Last November a new tax proposal by City of Tulsa elected officials was touted by G.T. Bynum as “the first proposal in city history to lower tax rates.”  What he failed to tell you was your property taxes went up when “Improve Our Tulsa” passed and the amount your sales taxes were lowered was .067, exactly the amount the county is coming after now to expand the jail and build the juvenile justice center.  The citizens never get a break!

Now it’s almost April, just enough time for you to forget that your property taxes were raised and if this jail/juvenile center tax passes you will NEVER see the “lowering of your taxes” that G.T. Bynum promised.  It is shameful the way elected officials play games with its constituents – the very people we elect to look out for our best interests just can’t seem to keep their hands off our hard earned money or speak honestly.

I haven’t even delved into the school bond issues that keep your property taxes high.  Tulsa World reported that Oklahoma’s average state and local sales tax rate is the fifth-highest in the nation, according to a report released by the Tax FoundationMore taxes are NOT the answer.

There are needs at the jail and the juvenile justice center but raising taxes isn’t the solution to the problem.  The county can find other ways to fund these needs, like using the overage from Vision 2025.  No one is quite sure exactly how much overage there will be, which is why Tulsa citizens should demand an independent accounting of Vision 2025 funds and anticipated overage before another new sales tax is considered.  The citizens should also be allowed to vote on the repurposing of Vision 2025 funding to pay for the expansion of the jail and the building of the juvenile justice center, and if the funding falls short, after the depletion of Vision 2025 overage a small short term bond can be voted on to complete the project and will be terminated upon completion of project.  There will be minimum bonding and interest fees since those costs are already factored into Vision 2025’s bonding.

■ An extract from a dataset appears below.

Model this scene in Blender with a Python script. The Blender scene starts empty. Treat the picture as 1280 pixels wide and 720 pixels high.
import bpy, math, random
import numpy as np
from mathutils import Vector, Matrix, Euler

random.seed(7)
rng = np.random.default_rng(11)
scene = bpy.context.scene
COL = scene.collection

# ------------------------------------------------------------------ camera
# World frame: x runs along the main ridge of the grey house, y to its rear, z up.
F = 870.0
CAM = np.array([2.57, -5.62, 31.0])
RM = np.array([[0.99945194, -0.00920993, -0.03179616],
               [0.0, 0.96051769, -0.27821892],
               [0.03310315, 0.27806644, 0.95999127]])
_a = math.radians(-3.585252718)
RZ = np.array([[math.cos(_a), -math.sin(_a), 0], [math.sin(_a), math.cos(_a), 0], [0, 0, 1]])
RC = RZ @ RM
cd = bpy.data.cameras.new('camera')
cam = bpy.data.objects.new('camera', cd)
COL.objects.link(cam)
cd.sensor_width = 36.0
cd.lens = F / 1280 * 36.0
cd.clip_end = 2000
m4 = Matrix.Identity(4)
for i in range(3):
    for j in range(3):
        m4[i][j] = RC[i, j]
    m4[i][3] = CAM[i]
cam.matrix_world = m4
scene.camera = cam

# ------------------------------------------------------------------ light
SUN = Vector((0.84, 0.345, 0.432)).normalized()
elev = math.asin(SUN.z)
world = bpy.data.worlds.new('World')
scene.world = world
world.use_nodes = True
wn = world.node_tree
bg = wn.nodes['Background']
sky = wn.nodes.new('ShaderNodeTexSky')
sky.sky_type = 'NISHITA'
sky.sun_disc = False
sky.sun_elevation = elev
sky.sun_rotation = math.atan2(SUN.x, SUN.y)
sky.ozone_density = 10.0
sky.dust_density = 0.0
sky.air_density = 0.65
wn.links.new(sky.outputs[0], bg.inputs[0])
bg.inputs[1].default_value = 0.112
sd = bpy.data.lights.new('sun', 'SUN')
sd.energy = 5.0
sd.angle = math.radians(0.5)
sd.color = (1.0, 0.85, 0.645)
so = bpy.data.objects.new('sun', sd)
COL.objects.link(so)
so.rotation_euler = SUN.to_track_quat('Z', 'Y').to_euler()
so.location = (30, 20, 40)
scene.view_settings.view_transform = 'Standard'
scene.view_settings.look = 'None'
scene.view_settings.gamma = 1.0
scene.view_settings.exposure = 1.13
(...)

As mentioned in my previous post, the amount of the projected overage from Vision 2025 is all over the board from $6 million to $123 million, to $150 million plus.  The $6 million figure comes from County Commissioners Karen Keith and Ron Peters (elected officials) and the $150 million plus figure comes from someone who sits on the Tulsa County Vision 2025 Oversight Committee (a private citizen).  Which figure do you believe?  Or better yet, who do you trust?

On December 23, 2013, Commissioner Keith signed a “Memorandum of Understanding” between Macy’s Corporate Service, Inc. and the Tulsa County Board of County Commissioners “agreeing to seek any remaining required funds from the Tulsa County Vision Authority” (Vision 2025) to help pay for road construction for Macy’s new building.

It appears that the county is willing to spend taxpayers hard earned money on building a road that benefits BIG business, not to mention all the other tax breaks Macy’s is receiving from moving here that the ordinary citizen or small business doesn’t receive but they have no problem continuously asking the tax payers for more of their hard earned money.  Macy’s was never a part of the Vision 2025 projects and funds should not be used from Vision 2025 to pay for an access road.

How can citizens trust the people they elect when the answer to every need is to raise taxes?  How can citizens trust their elected officials when the officials are eager to waste hard earned tax dollars on millions of dollars in bonding fees and interest instead of using the pay-as-you-go system resulting in more tax dollars going to actual projects?  How can citizens trust when year after year they hear, “this is a temporary tax” and yet it never goes away?  I trust the citizens to vote NO on both propositions April 1st .  I trust the citizens to hold our elected officials accountable by demanding they terminate bonding and use a “pay-as-you-go” method of paying for existing and future projects.  I trust that if given a choice, the citizens would choose to use Vision 2025 overage funds to pay for the needs of the jail and juvenile justice center.  I trust the citizens will send a message to our county commissioners that “Tulsa CAN DO BETTER” and raising our taxes isn’t the end all-fix all to the problems in Tulsa county.